Every form of art presents its own set of accessibility challenges, but gaming has a specific communication breakdown that’s only become more pronounced as games seek to deliver more intentional thematic takeaways.
Tam's points are exactly where accessible design combined with options can help. I'm removing difficulty modes for a sec because that is a different chat, but in that design process, a lot can be learned & could've made this game the answer to making challenging accessible games.
— Steve Saylor (@stevesaylor) February 6, 2022
This isn’t about “hard” games either. The Dark Souls series has become a poster-child for gaming’s great “difficulty discourse,” but Sifu faces a different issue entirely that only happens to intersect with it. Players will die a lot in Bloodborne, but the struggle only blocks players from seeing all the game’s cool bosses and locations. Deaths don’t keep players from grasping a grand thesis. Sifu has different ambitions, philosophical ones, that can be clouded by the act of play.

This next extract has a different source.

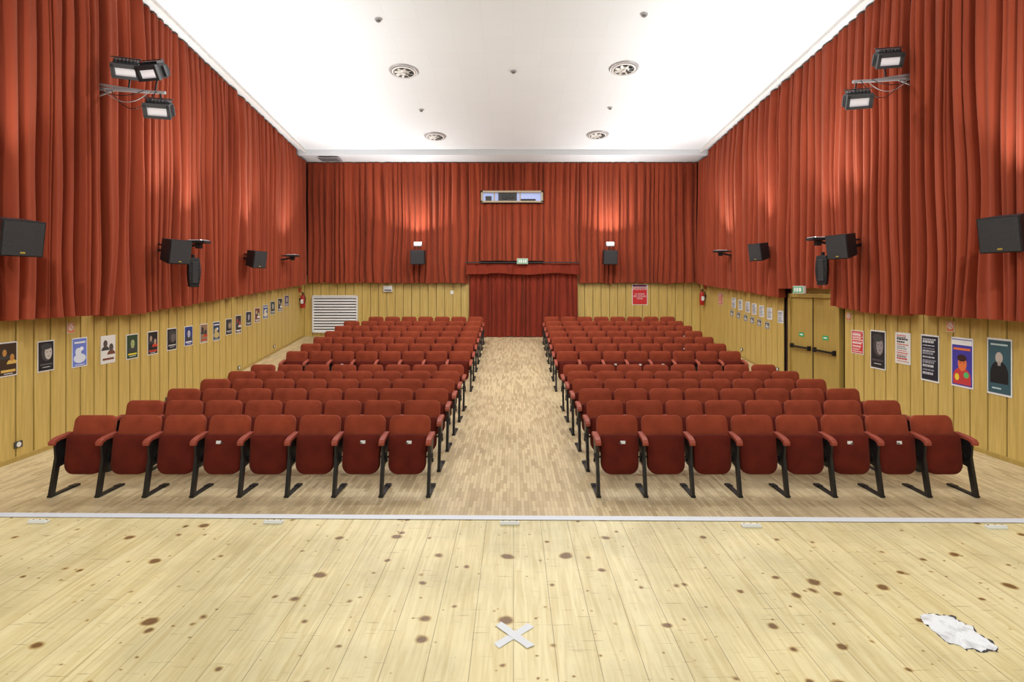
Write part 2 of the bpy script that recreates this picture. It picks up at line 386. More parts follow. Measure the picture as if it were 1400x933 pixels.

In an accessibility review for Death Stranding: Director’s Cut, Can I Play That? writer Courtney Craven criticized the game for its reliance on physically demanding trigger holds. “I don’t really know what the game is actually about,” Craven writes, “because, as with the original release, four hours in is as far as I’m going to get and, as with any Kojima game, you don’t understand what’s happening until you have reached hour 58.”
When the experience has to stop there for a player, Sam Bridges’ initial thought becomes the game’s ultimate point: It’s just not worth it.
Video games have found themselves in an awkward growing phase. Developers are getting better at using interactivity to communicate ideas, setting games apart from other art forms. But there are inherent barriers to the medium that make it difficult to communicate certain ideas in the same way a film, novel, ballet, or opera can. Gaming could become a more exclusive art club than any of those.